For the most recent schedule, please visit the website of the Center for Contemporary Art, University of Graz.
In the frame of Diagonale’22 – Festival of Austrian Film, the Grazer Kunstverein and Kunsthaus Graz join forces. In Rensonance, a joint film program, connects their exhibitions by Sandra Lahire and The Golden Pixel Cooperative, a Vienna-based feminist association for moving images. Drawing from their back catalog, The Golden Pixel Cooperative members respond to Terminals (1986), one of Lahire’s films. The program includes films by Christiana Perschon, Lydia Nsiah, and Enar de Dios Rodríguez, and examines practices of (self-)observation and the vulnerability of images, bodies, and environments. Together, they resound in a cinematic and intergenerational encounter.
The program includes:
Christiana Perschon, Double 8, 2016. 3 min.

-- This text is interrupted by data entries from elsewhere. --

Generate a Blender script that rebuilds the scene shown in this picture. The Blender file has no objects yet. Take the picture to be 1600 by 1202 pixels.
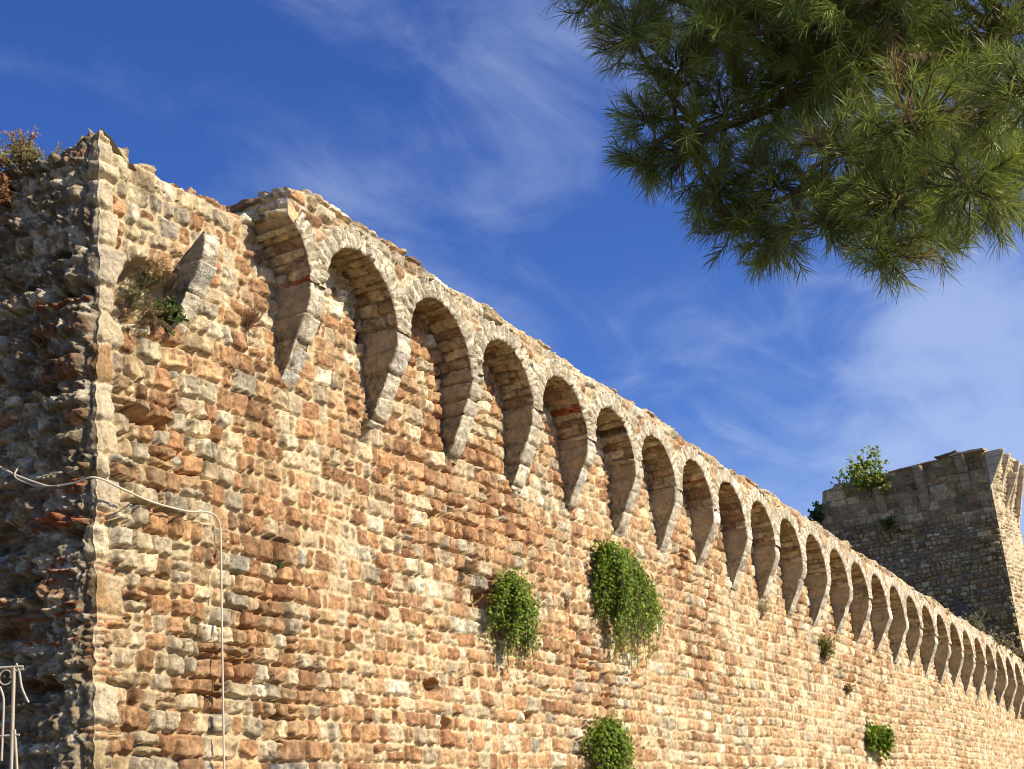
import bpy, math, random
import numpy as np
from mathutils import Matrix, Vector

# ------------------------------------------------------------------ camera, sky, sun, exposure
scene = bpy.context.scene
COL = scene.collection
F, PX, PY = 2250.0, 800.0, 601.0                       # focal length and centre, photo pixels

def _unit(v):
    v = np.asarray(v, float)
    return v / np.linalg.norm(v)

_arch = _unit([2077 - PX, 1343 - PY, F])
_up = _unit([210 - PX, -6130 - PY, F])
_sl = _arch @ _up
_X = _unit(_arch - _sl * _up)
_Y = np.cross(_up, _X)
RM = np.stack([_X, _Y, _up])                           # camera axes -> world (X along wall, Y into wall, Z up)
CAM = np.array([-7.42465, -7.08324, 1.6])
SLOPE = -0.0357783

cd = bpy.data.cameras.new('camera')
cam = bpy.data.objects.new('camera', cd)
COL.objects.link(cam)
cd.sensor_width = 36.0
cd.lens = 36.0 * F / 1600.0
cd.clip_start, cd.clip_end = 0.1, 3000.0
mw = np.eye(4)
mw[:3, 0] = RM @ [1, 0, 0]
mw[:3, 1] = RM @ [0, -1, 0]
mw[:3, 2] = RM @ [0, 0, -1]
mw[:3, 3] = CAM
cam.matrix_world = Matrix(mw.tolist())
scene.camera = cam

SUN_EL, SUN_AZ = math.radians(35), math.radians(8.5)    # azimuth from the wall's outward normal towards +X
SUN = np.array([math.cos(SUN_EL) * math.sin(SUN_AZ), -math.cos(SUN_EL) * math.cos(SUN_AZ), math.sin(SUN_EL)])
sl = bpy.data.lights.new('sun', 'SUN')
sl.energy = 5.0
sl.angle = math.radians(0.5)
sl.color = (1.0, 0.89, 0.69)
so = bpy.data.objects.new('sun', sl)
COL.objects.link(so)
so.location = (0, -40, 40)
so.rotation_euler = Vector((-SUN).tolist()).to_track_quat('-Z', 'Y').to_euler()

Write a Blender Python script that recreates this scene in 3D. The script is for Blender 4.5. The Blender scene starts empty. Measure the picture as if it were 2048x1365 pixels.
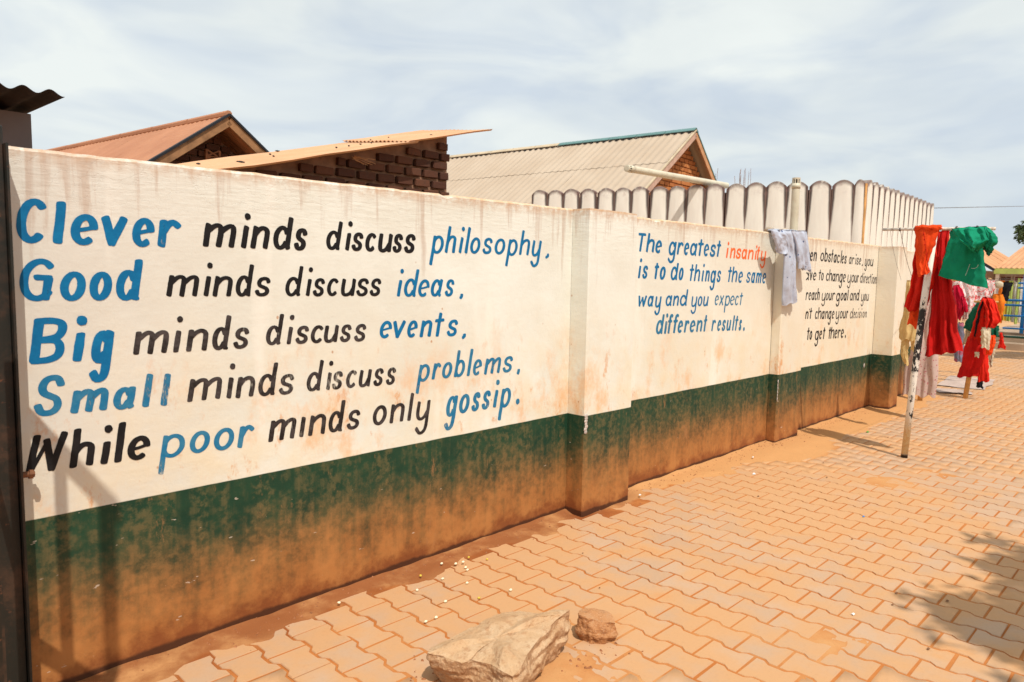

Lydia Nsiah, distortion, 2016. 5 min.
Sandra Lahire, Terminals, 1986. 20 min.
Enar de Dios Rodríguez, Liquid Ground, 2021. 32 min.
The screening will be followed by a discussion between Katrin Bucher Trantow (Interim Director and Chief Curator Kunsthaus Graz), Enar de Dios Rodríguez (artist, GPC), Tom Engels (Artistic Director Grazer Kunstverein), and Antonia Rahofer (curator, GPC). The conversation will be moderated by Daniella Shreir (Another Gaze).

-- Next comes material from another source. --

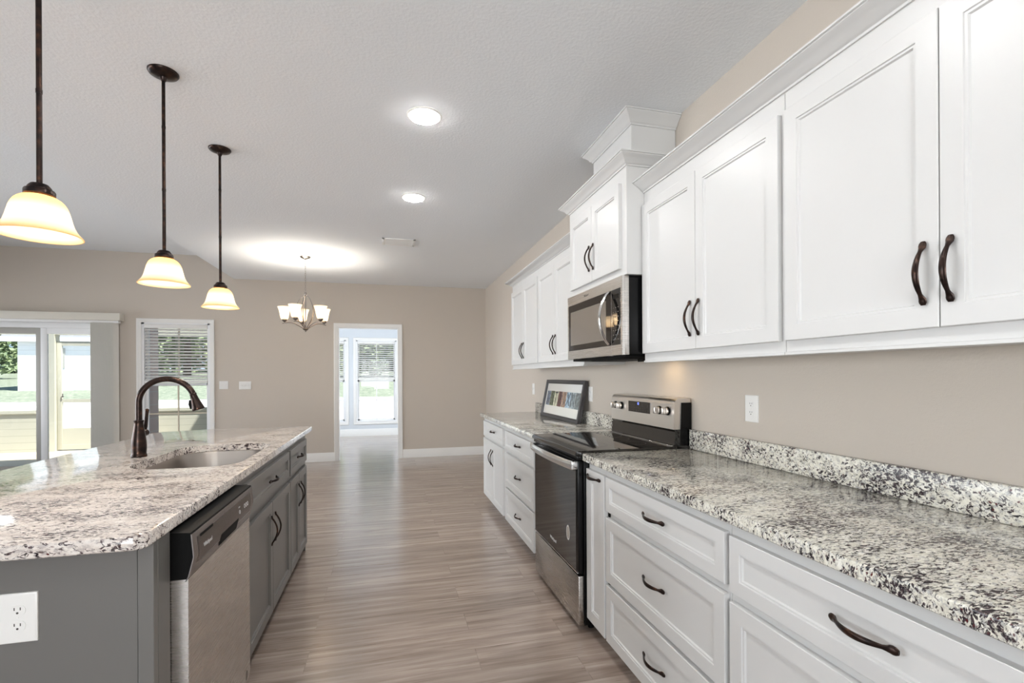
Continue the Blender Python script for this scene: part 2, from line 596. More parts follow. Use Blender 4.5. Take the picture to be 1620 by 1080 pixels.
def pull(mb, c, along, out, length=0.155):
    """arched cabinet pull with oval feet, centred at c on the door face"""
    c, along, out = Vector(c), Vector(along).normalized(), Vector(out).normalized()
    pts, flat = [], []
    N = 30
    L = length / 2
    for i in range(N + 1):
        t = -1 + 2 * i / N
        a = abs(t)
        if a > 0.80:
            o = 0.0045 + 0.003 * (1 - a) / 0.2
        else:
            o = 0.0075 + 0.0235 * (math.cos(a / 0.80 * PI / 2) ** 0.85)
        if a > 0.97:
            w, h = 0.0055, 0.003
        elif a > 0.70:
            w = 0.0045 + 0.0052 * math.sin((a - 0.70) / 0.27 * PI * 0.82) ** 0.9 if a > 0.701 else 0.0045
            h = 0.0044
        else:
            w = 0.0045 + 0.0036 * math.cos(a / 0.70 * PI / 2)
            h = 0.0042
        pts.append(c + along * (t * L) + out * o)
        flat.append((max(w, 0.003), h))
    mb.tube(pts, 0, n=10, flat=flat, side=along.cross(out))
    return mb


def pull_obj(parent, c, along, out, label=None):
    o = obj('handle', pull(MB(), c, along, out), 'bronze', parent)
    return o


# ------------------------------------------------------------------ room shell
XW, YF, ZC, ZT = 1.595, 8.0, 2.77, 3.09


def wall_grid(axis, c0, c1, a0, a1, z0, z1, holes):
    """solid wall between c0..c1 across, running a0..a1, with rectangular holes (a0,a1,z0,z1)"""
    mb = MB()
    As = sorted({a0, a1, *[h[0] for h in holes], *[h[1] for h in holes]})
    Zs = sorted({z0, z1, *[h[2] for h in holes], *[h[3] for h in holes]})
    As = [a for a in As if a0 <= a <= a1]
    Zs = [z for z in Zs if z0 <= z <= z1]
    for p, q in zip(As, As[1:]):
        run = None
        for s, t in zip(Zs, Zs[1:]):
            m_a, m_z = (p + q) / 2, (s + t) / 2
            solid = not any(h[0] < m_a < h[1] and h[2] < m_z < h[3] for h in holes)
            if solid:
                if run is None:
                    run = [s, t]
                else:
                    run[1] = t
            if (not solid or t == Zs[-1]) and run is not None:
                if axis == 'x':
                    mb.box(p, q, c0, c1, run[0], run[1])
                else:
                    mb.box(c0, c1, p, q, run[0], run[1])
                run = None
    return mb


SLIDE = (-5.58, -3.76, 0.0, 2.06)
WIN1 = (-3.397, -2.527, 0.32, 2.098)
DOORWAY = (-0.752, 0.165, 0.0, 2.084)
BW_R = (-0.677, 0.187, 0.312, 2.108)
BW_L = (-1.752, -0.888, 0.312, 2.108)

fl = MB()
fl.box(-6.4, 1.72, -4.0, 8.12, -0.08, 0.0)
fl.box(-2.2, 1.9, 8.12, 11.3, -0.08, 0.0)
struct('floor', fl, 'floor')
ce = MB()
ce.box(-2.21, 1.72, -4.0, 8.12, ZC, ZC + 0.5)
ce.box(-2.2, 1.9, 8.12, 11.3, ZC, ZC + 0.5)
struct('ceiling', ce, 'ceil')
struct('ceiling_raised', MB().box(-6.5, -2.21, -4.0, 8.12, ZT, ZT + 0.18), 'ceil')
struct('wall_right', MB().box(XW, XW + 0.12, -4.0, 8.12, 0, ZC), 'wall')
struct('wall_far', wall_grid('x', YF, YF + 0.12, -6.4, XW, 0, ZT, [SLIDE, WIN1, DOORWAY]), 'wall')
struct('wall_left', wall_grid('y', -6.52, -6.4, -4.0, 8.12, 0, ZT, [(0.2, 2.3, 0.4, 2.3), (2.9, 5.0, 0.4, 2.3), (5.6, 7.7, 0.4, 2.3)]), 'wall')
struct('wall_near', wall_grid('x', -4.12, -4.0, -6.52, 1.72, 0, ZT, [(-4.7, -2.4, 0.4, 2.4), (-2.2, 0.1, 0.4, 2.4)]), 'wall')
struct('wall_side_room_far', wall_grid('x', 11.18, 11.3, -2.2, 1.9, 0, ZC, [BW_R, BW_L]), 'bluewall')
sr = MB()
sr.box(1.9, 2.02, 8.12, 11.3, 0, ZC)
struct('wall_side_room_right', sr, 'bluewall')
struct('wall_side_room_left', MB().box(-2.32, -2.2, 8.12, 11.3, 0, ZC), 'bluewall')


def baseboard(name, x0, x1, y, h=0.135, t=0.016):
    poly = [(y, 0), (y - t, 0), (y - t, h - 0.03), (y - t * 0.7, h - 0.022), (y - t * 0.7, h - 0.012), (y - t * 0.3, h), (y, h)]
    mb = MB().prism(poly, 'x', x0, x1)
    return struct(name, mb, 'trim')


baseboard('baseboard_far', 0.226, XW, YF)
baseboard('baseboard_far_left', -2.55, -0.814, YF)
baseboard('baseboard_side_room', -2.2, 1.9, 11.18, 0.155)


def casing(name, hole, y, w=0.060, t=0.018, to_floor=False, m='trim', side=-1):
    """picture-frame casing around a hole on the plane y; side -1 faces -y"""
    a0, a1, z0, z1 = hole
    mb = MB()
    rev = 0.0
    prof = [(rev, 0), (rev, t * 0.6), (rev + 0.012, t * 0.75), (rev + 0.03, t * 0.7), (w - 0.016, t), (w - 0.004, t), (w, t * 0.8), (w, 0)]
    if to_floor:
        path = [((a0, z0), (-1, 0)), ((a0, z1), (-1, 1)), ((a1, z1), (1, 1)), ((a1, z0), (1, 0))]
    else:
        path = [((a0, z0), (-1, -1)), ((a0, z1), (-1, 1)), ((a1, z1), (1, 1)), ((a1, z0), (1, -1)), ((a0, z0), (-1, -1))]
    rings = []
    for (a, z), (da, dz) in path:
        rings.append([(a + o * da, y + side * d, z + o * dz) for o, d in prof])
    mb.loops(rings, True, to_floor, to_floor)
    return mb


# doorway: casing and jamb lining
tr = casing('trim_1', DOORWAY, YF, to_floor=True)
tr.box(DOORWAY[0], DOORWAY[0] + 0.012, YF - 0.004, YF + 0.124, 0, DOORWAY[3])
tr.box(DOORWAY[1] - 0.012, DOORWAY[1], YF - 0.004, YF + 0.124, 0, DOORWAY[3])
tr.box(DOORWAY[0], DOORWAY[1], YF - 0.004, YF + 0.124, DOORWAY[3] - 0.012, DOORWAY[3])
struct('trim_1', tr, 'trim')


# ------------------------------------------------------------------ windows with blinds
def window(n, hole, y, frame_m, muntin_m, blind_label, n_slats=17):
    a0, a1, z0, z1 = hole
    w = struct('window_%d' % n, casing('c', hole, y, 0.058), 'trim')
    fr = MB()
    yo, yi = y + 0.045, y + 0.115
    t = 0.032
    fr.box(a0, a0 + t, y + 0.0, yi, z0, z1); fr.box(a1 - t, a1, y + 0.0, yi, z0, z1)
    fr.box(a0, a1, y + 0.0, yi, z1 - 0.022, z1); fr.box(a0, a1, y - 0.012, yi, z0 - 0.0, z0 + 0.026)
    obj('window_frame', fr, frame_m, w)
    zm = (z0 + z1) / 2
    xm = (a0 + a1) / 2
    for nm, za, zb, yy in (('upper_sash', zm - 0.02, z1 - 0.02, y + 0.085), ('lower_sash', z0 + 0.024, zm + 0.02, y + 0.058)):
        s = MB()
        sw = 0.034
        b0, b1 = a0 + 0.03, a1 - 0.03
        s.box(b0, b0 + sw, yy, yy + 0.026, za, zb); s.box(b1 - sw, b1, yy, yy + 0.026, za, zb)
        s.box(b0, b1, yy, yy + 0.026, zb - sw, zb); s.box(b0, b1, yy, yy + 0.026, za, za + sw)
        sash = obj(nm, s, frame_m, w)
        mu = MB()
        mu.box(xm - 0.009, xm + 0.009, yy + 0.006, yy + 0.02, za + sw, zb - sw)
        zz = (za + zb) / 2
        mu.box(b0 + sw, b1 - sw, yy + 0.0065, yy + 0.0195, zz - 0.009, zz + 0.009)
        obj('muntin', mu, muntin_m, sash)
        obj('pane', MB().box(b0 + sw - 0.004, b1 - sw + 0.004, yy + 0.011, yy + 0.015, za + sw - 0.004, zb - sw + 0.004), 'pane', sash)
    # horizontal blind hanging in the upper half
    b = thing('horizontal_blind', blind_label, 'blind', (xm, y + 0.02, z1 - 0.03))
    x0, x1 = a0 + 0.036, a1 - 0.036
    obj('head_rail', MB().box(x0, x1, y - 0.006, y + 0.046, z1 - 0.078, z1 - 0.024, 0.003), 'slat', b)
    sl = MB()
    zlow = zm + 0.045
    ztop = z1 - 0.10
    for i in range(n_slats):
        z = ztop - (ztop - zlow - 0.03) * i / (n_slats - 1)
        ct_, st_ = math.cos(math.radians(30)), math.sin(math.radians(-30))
        q = [(y + 0.02 - a_ * ct_ + b_ * st_, z + a_ * st_ + b_ * ct_) for a_, b_ in ((-0.024, -0.0014), (0.0, 0.0004), (0.024, -0.0014), (0.024, 0.0010), (0.0, 0.0030), (-0.024, 0.0010))]
        sl.prism(q, 'x', x0 + 0.004, x1 - 0.004)
    obj('slats', sl, 'slat', b)
    obj('bottom_rail', MB().box(x0 + 0.002, x1 - 0.002, y - 0.004, y + 0.044, zlow - 0.02, zlow + 0.012, 0.003), 'slat', b)
    cd = MB()
    for fx in (0.12, 0.5, 0.88):
        xx = x0 + (x1 - x0) * fx
        cd.cyl((xx, y - 0.006, zlow), (xx, y - 0.006, z1 - 0.06), 0.0012, n=6)
        cd.cyl((xx, y + 0.046, zlow), (xx, y + 0.046, z1 - 0.06), 0.0012, n=6)
    obj('ladder_cords', cd, 'slat', b)
    return w


window(1, WIN1, YF, 'vinyl', 'tan', 'white slatted blind half raised in the window behind the faucet')
window(2, BW_R, 11.18, 'vinyl', 'vinyl', 'white slatted blind in the wide window seen through the doorway')
window(3, BW_L, 11.18, 'vinyl', 'vinyl', 'white slatted blind in the window cut off by the left doorway casing')


def unseen_window(n, axis, c0, c1, hole):  # unseen windows, made up to house the fill lights
    """window frame with a pane in a hole of a wall out of the frame"""
    a0, a1, z0, z1 = hole
    cm = (c0 + c1) / 2
    mb = MB()
    P = (lambda p, q, r, s: mb.box(p, q, c0, c1, r, s)) if axis == 'x' else (lambda p, q, r, s: mb.box(c0, c1, p, q, r, s))
    P(a0, a0 + 0.04, z0, z1); P(a1 - 0.04, a1, z0, z1); P(a0, a1, z0, z0 + 0.04); P(a0, a1, z1 - 0.04, z1)
    m = (a0 + a1) / 2
    P(m - 0.03, m + 0.03, z0, z1)
    w = struct('window_%d' % n, mb, 'vinyl')
    g = MB()
    if axis == 'x':
        g.box(a0 + 0.03, a1 - 0.03, cm - 0.003, cm + 0.003, z0 + 0.03, z1 - 0.03)
    else:
        g.box(cm - 0.003, cm + 0.003, a0 + 0.03, a1 - 0.03, z0 + 0.03, z1 - 0.03)
    obj('pane', g, 'pane', w)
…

You can book tickets via the website of Diagonale’22.
In Resonance is realized in cooperation with Kunsthaus Graz and Diagonale’22.
The Golden Pixel Cooperative (GPC) is an association for moving image, art, and media founded in 2014. Located at the interface between exhibition space and cinema, its goal is to develop sustainable structures for the distribution, production, and mediation of moving image works by contemporary artists and to promote exchange and mutual support between them. Indizien, The Golden Pixel Cooperative’s exhibition is on display at Kunsthaus Graz between 05/04 and 18/04/2022.
This selection of films aims to provide a partial survey of the work of Sandra Lahire’s contemporaries and collaborators, including friends, mentors, and fellow members of the London Film-makers Cooperative such as Tina Keane, Lis Rhodes, and Tanya Syed. This eclectic mix of film and video contains reflections on some of the concerns that pervade Lahire’s work, and that were prevalent at the time, including anti-nuclear activism, constraints placed on women’s bodies, and manifestations of lesbian sexuality and desire. The films will be interspersed with readings of texts and reflections by Lahire and some of the other artists included in this program.
The film program includes:
Tina Keane, Hey Mack, 1982. 13 min.
Jo Davis & Lis Rhodes, Hang on a minute: No 8 Bus, 1983. 2 min.
Jeanette Iljon, Focii, 1974. 9 min.
Tanya Syed, Chameleon, 1990. 4 min.
Martine Thoquenne, Faster Princess, 1982. 8 min.
Sarah Turner, She Wanted Green Lawns, 1989. 4 min.
Sandra Lahire, Eerie, 1992. 1 min.
Annette Kennerley, Sex, Lies, Religion, 1994. 6 min.
Helena Goldwater, Fierce Detail, 1995. 4 min.
The program is curated by Charlotte Procter (LUX, London) and Daniella Shreir (Another Gaze).
Charlotte Procter (b. 1984, United Kingdom; lives in London) is Collection and Archive Director of LUX, the UK’s most significant collection of artists’ moving image. In 2013 she joined the Cinenova Working Group, a collective dedicated to the care and distribution of the feminist film collection Cinenova. From 2018 to 2021, she co-directed the research project Their Past is Always Present at Elas Querejeta Zine Eskola (San Sebastián, Spain), and she is co-editor of Living on air: the films and words of Sandra Lahire (2021).
Daniella Shreir (b. 1993, United Kingdom; lives in London) is the founding editor of Another Gaze, a print and online journal exploring films and feminism. She is also the founder and programmer of Another Screen, an irregular streaming platform, free and available worldwide with subtitles in multiple languages. She works as a literary and non-fiction translator from the French, with her translation of Chantal Akerman’s My Mother Laughs receiving a PEN award in 2019.